Giornalismo, i 90 anni di Muson «Quando il Corriere mi chiedeva dei movimenti dell'orso...»
E così oggi siamo arrivati a quota 99. Tanti sono gli anni di Mario Antolini «Muson», il decano dei «gazzettieri» (così si sarebbe detto una volta) trentini.
E lo trovi ancora lì, seduto al computer, a scrivere, rispondere alle mail, postare su Facebook e progettare nuovi lavori.
A cosa stiamo lavorando, Mario?
Ha una bella risata limpida.
«Scrivo i pensieri di giornata. E poi ho iniziato a scrivere una tesi sull'editoria delle Giudicarie negli ultimi 50 anni. Vorrei prendere lo spunto per pubblicare un libro».
Un mare magnum... Tanto per cominciare, le riviste di valle: dalla Rocca Pagana dello Spezial storese Nino Scaglia alla Civetta, dalla rivista controcorrente Ci-otto all'ultimo e più longevo Giornale delle Giudicarie.
Per non parlare delle riviste e rivistine comunali, parrocchiali, comprensoriali, culturali.
Mario le ha seguite tutte e per più d'una ha collaborato e collabora. Per parte sua, cominciò a scrivere per un giornale nel giugno del 1947: 72 anni fa.
«Curavo su l'Adige "Il piccolo mondo di Rendena", una rubrica che aveva iniziato Aldo Gorfer e che passò a me. Quindici anni con l'Adige, dieci con l'Alto Adige, poi addetto stampa a Campiglio. Avevo anche la tessera del Corriere della sera e della Gazzetta dello sport».
Rispolverare ed esplorare. Quando vai ad intervistare Mario Antolini, anno dopo anno, ti dici: ci sarà ancora qualcosa di nuovo, di inedito, da scrivere? Perché quando un personaggio pubblico come lui arriva a 99 anni le occasioni di parlarci assieme, di raccontare brandelli della sua vita, sono state decine. Così abbiamo abbondantemente scritto dell'adolescenza, del Giappone in missione al tempo di Hiroshima e Nagasaki, dell'università di Napoli, dell'insegnamento, dei tempi della Democrazia Cristiana. Basta. Tutto detto. No.

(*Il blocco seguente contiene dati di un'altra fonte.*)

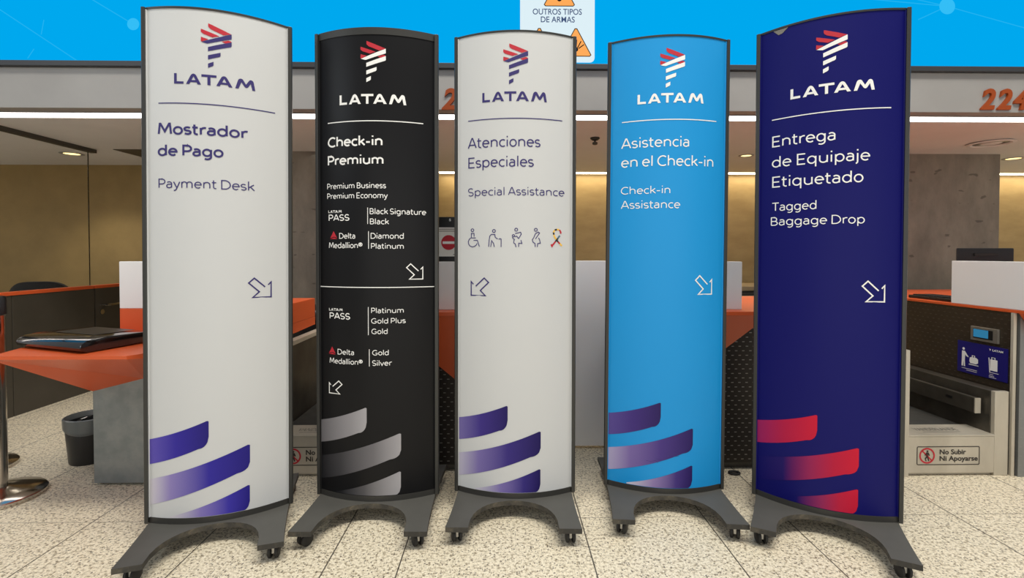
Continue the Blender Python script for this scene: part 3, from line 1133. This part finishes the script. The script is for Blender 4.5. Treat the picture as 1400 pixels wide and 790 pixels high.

«Quando collaboravo con il Corriere - racconta oggi - il direttore ogni mese voleva una notizia sui movimenti dell'orso».
Davvero? Non starai scherzando! Anche allora?
«Gli ultimi orsi sono scomparsi in quegli anni perché i signori di Milano che venivano a Campiglio volevano la pelle dell'orso per farci i tappeti. Avevamo qui due o tre bracconieri, che hanno fatto fuori tutti gli orsi. Conosco chi sono, ma non lo dico».
A parte che sono reati caduti in prescrizione...
«Io andavo in montagna con un amico postino di Vigo e Darè, che era anche pastore e aveva le pecore in val di Borzago. Noi seguivamo l'orso, che annualmente aveva i suoi passaggi fissi: val di Breguzzo, monti sopra Tione, val San Valentino, val di Borzago. Erano stanziali, perciò sapevamo più o meno stagione per stagione dove andavano».
Finché non li hanno tolti dalle spese.
«Le uccisioni erano rarissime», osserva Mario, pensando alle carneficine di oggi. «Oddio, una manza ogni tanto se la mangiavano, ma era merce rara».
Auguri Mario, e arrivederci al compleanno numero cento. Domenica è stato festeggiato in un ristorante di Darè da 35 fra parenti ed amici.
Oggi, invece, pranzo in famiglia sulle rive del lago d'Idro. Mai fermarsi!